Today we are excited to present a guest post from Dr Ceri Law, AHRC Postdoctoral Research Associate for the Remembering the Reformation project based at the Universities of Cambridge and York.
This, then, was a major cultural event, and anything that helps people to become interested in and learn about the past and the place that religious change played in history is, I think, very much to be welcomed. However, there is a danger that in remembering 31 October 1517 we forget a lot else, and this is what this blog post is about. Here I want to focus on one item from Lambeth Palace Library which features in a digital exhibition prepared by ‘Remembering the Reformation’, the Arts and Humanities Research Council funded project, based at the Universities of Cambridge and York that I work for (you can find out more about the project at our website: https://rememberingthereformation.org.uk/, and you can find the digital exhibition at https://exhibitions.lib.cam.ac.uk/reformation/).
This is a striking woodcut showing the execution of the Czech theologian Jan Hus at the Council of Constance in 1415. Surrounded by flames and made to wear a cap covered with devils, marking him out as a heretic, this, as the Latin caption tells us, is Hus ‘while he gave his own body to be burned for Christ’. It is part of a late sixteenth-century text which celebrates Hus and his follower, Jerome of Prague (also executed as a heretic at the Council of Constance) as martyrs.

We get some sense of what Hus meant to later generations of reformers if we look at the owner of this book, John Whitgift (c. 1530-1604), who became Archbishop of Canterbury in 1604 (we know that this book belonged to Whitgift because, like many other books in Lambeth Palace Library, it was bound in his arms). In one of his works Whitgift noted that ‘Master Hus, Hierome of Prague, &c, were stirred up even by God to preach his truth, and open the door of his word again’; in this he was expressing a very common Protestant view. In the famous Acts and Monuments of John Foxe (The ‘Book of Martyrs’), too, Hus is celebrated as a proto-Protestant martyr. Like John Wyclif (d. 1384) in England – sometimes described as the ‘Morning Star’ of the Reformation – Hus could be used as evidence of a Protestant history that extended back beyond 1517.

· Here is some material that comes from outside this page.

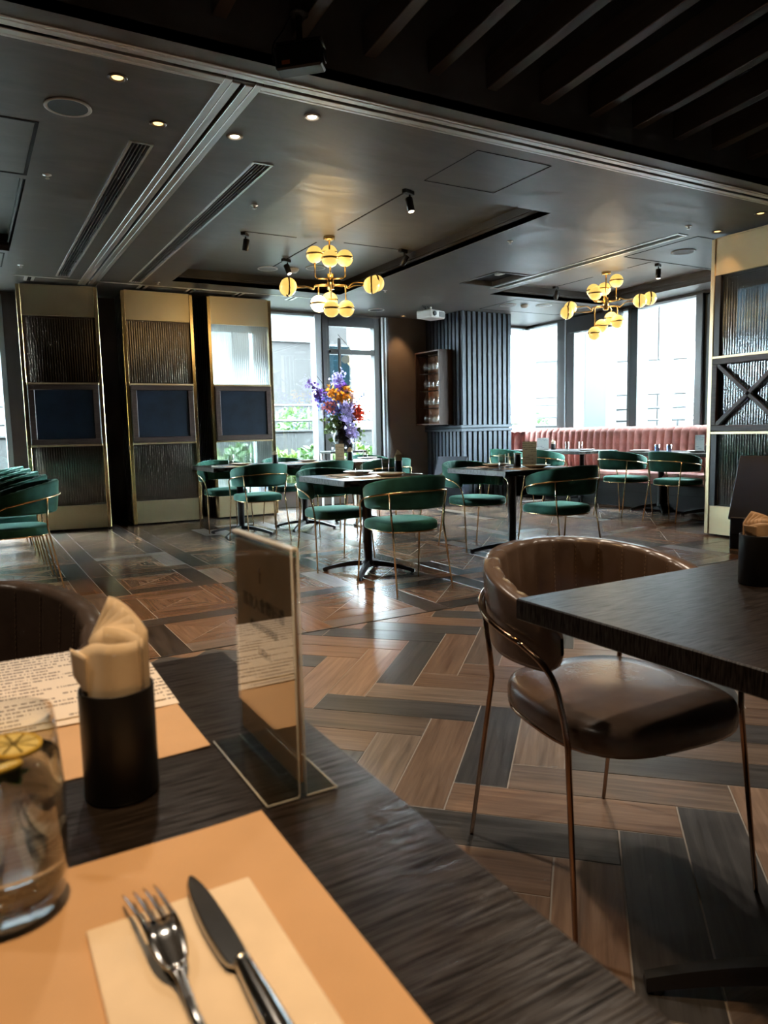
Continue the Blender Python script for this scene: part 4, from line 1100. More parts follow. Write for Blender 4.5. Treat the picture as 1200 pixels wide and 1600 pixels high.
# ================================================================== CHANDELIERS
def oriented(mb_fn, p, d):
    q = Vector((0, 0, 1)).rotation_difference(Vector(d).normalized()).to_matrix()
    b = mb_fn()
    b.v = [tuple(q @ Vector(v) + Vector(p)) for v in b.v]
    return b
def chandelier(label, loc, rot, hub_z, hot, spec):
    t = thing('globe_chandelier', label, 'chandelier', loc, rot)
    zt = 0.0; hz = hub_z - loc[2]
    MB().capped([(.055, 0), (.055, -.03), (.012, -.033)], 24).build('canopy', M['brass_pol'], t)
    MB().tube([(0, 0, -.03), (0, 0, hz + .06)], .008, 10).build('stem', M['brass_pol'], t)
    MB().capped([(.018, -.075), (.034, -.07), (.034, .07), (.018, .075)], 20, (0, 0, hz)).build('hub', M['brass_pol'], t)
    r = .08
    for i, (kind, ang, rad, dz) in enumerate(spec):
        a = math.radians(ang); dx, dy = math.cos(a), math.sin(a)
        if kind == 's':
            k = math.radians(ang); off = dz
            e = (dx * (rad - r), dy * (rad - r), hz + dz); dirv = (dx, dy, 0); s0 = .035 * (1 if dz > 0 else -1)
            pts = smooth_path([(dx * .03, dy * .03, hz + s0), (dx * .15, dy * .15, hz + s0 * 1.1), (dx * .17, dy * .17, hz + s0 * 1.5 + dz * .3), (dx * .24, dy * .24, hz + dz), e], 5)
            c = (dx * rad, dy * rad, hz + dz)
        else:
            up = 1 if kind == 'u' else -1
            s0 = .03 * up
            c = (dx * rad, dy * rad, hz + dz); e = (c[0], c[1], c[2] - up * r); dirv = (0, 0, up)
            pts = [(dx * .03, dy * .03, hz + s0), (dx * (rad - .02), dy * (rad - .02), hz + s0), (dx * rad, dy * rad, hz + s0 + .02 * up), e]
        arm = MB().tube(pts, .0065, 8).build('arm', M['brass_pol'], t)
        gl = MB().sphere(c, r, 24, 16).build('globe', M['globe_hot'] if i == hot else M['globe'], t)
        oriented(lambda: MB().lathe([(r * .99, -.009), (r * 1.035, -.009), (r * 1.035, .009), (r * .99, .009)], 28), c, dirv).build('globe_band', M['brass_pol'], gl)
        oriented(lambda: MB().capped([(.010, -.0), (.022, .006), (.022, .016)], 14), e, dirv).build('globe_cup', M['brass_pol'], gl)
    l = bpy.data.lights.new('globe_light', 'POINT'); l.energy = 8; l.color = (1.0, .72, .36); l.shadow_soft_size = .25
    o = bpy.data.objects.new('globe_light', l); COL.objects.link(o); o.parent = t; o.location = (0, 0, hz)
    return t
# angles are from local +x (image right), +90 = away from the viewer
spec = [('u', 180, .145, .255), ('u', 90, .145, .30), ('u', 270, .145, .185), ('u', 0, .145, .22),
        ('s', 172, .42, -.045), ('s', 192, .41, -.055), ('s', -8, .40, -.045), ('s', 12, .46, .0),
        ('d', 190, .12, -.21), ('d', 95, .12, -.155), ('d', 270, .13, -.275), ('d', 0, .145, -.255)]
chandelier('brass chandelier of opal globes over the far row, one globe glowing white', (3.17, 6.49, ZR), math.radians(-25.4), 2.51, 8, spec)
spec2 = [('u', 20, .13, .275), ('u', 100, .12, .20), ('u', 190, .15, .165), ('u', 215, .15, .12),
         ('s', 165, .44, .0), ('s', 195, .47, -.09), ('s', -10, .40, .0), ('s', 10, .52, .045),
         ('d', 205, .14, -.35), ('d', 180, .05, -.26), ('d', 5, .14, -.215), ('d', 60, .13, -.16)]
chandelier('brass chandelier of opal globes in front of the right windows', (6.92, 6.52, ZR), math.radians(-46.9), 2.55, -1, spec2)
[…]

Admittedly, this commemoration of Hus was itself often part of the celebration of Martin Luther. Part of Hus’s importance for later reformers was the role he was supposed to have played in predicting Luther. It was claimed that Hus had declared before his death that another reformer, one that the Catholic Church would not be able to silence, would come 100 years after him. For Luther the 102 years between this and 1517 was close enough (on this see another item in the exhibition, a Lutheran timeline, which has been researched by my colleague Dr Bronwyn Wallace). The celebration of Hus was also part of efforts to answer a constant Catholic criticism of the reformers: ‘where was your church before Luther?’. Having, and commemorating, a history was part of the claims to legitimacy made by various Protestant groups.
But thinking about Hus can also help us, too, to remember the Reformation – and to do so in a way that questions the centrality of Luther and 1517. Hus reminds us that there had been movements that challenged the ideas and authority of the Catholic church long before Luther. The idea of Luther as the start of something new, as a decisive break with the past is a very influential one, but it’s an idea that we should question. The Lutheran Reformation was of huge significance, but it didn’t mark a neat dividing line, as was once suggested, between ‘medieval’ and ‘modern’.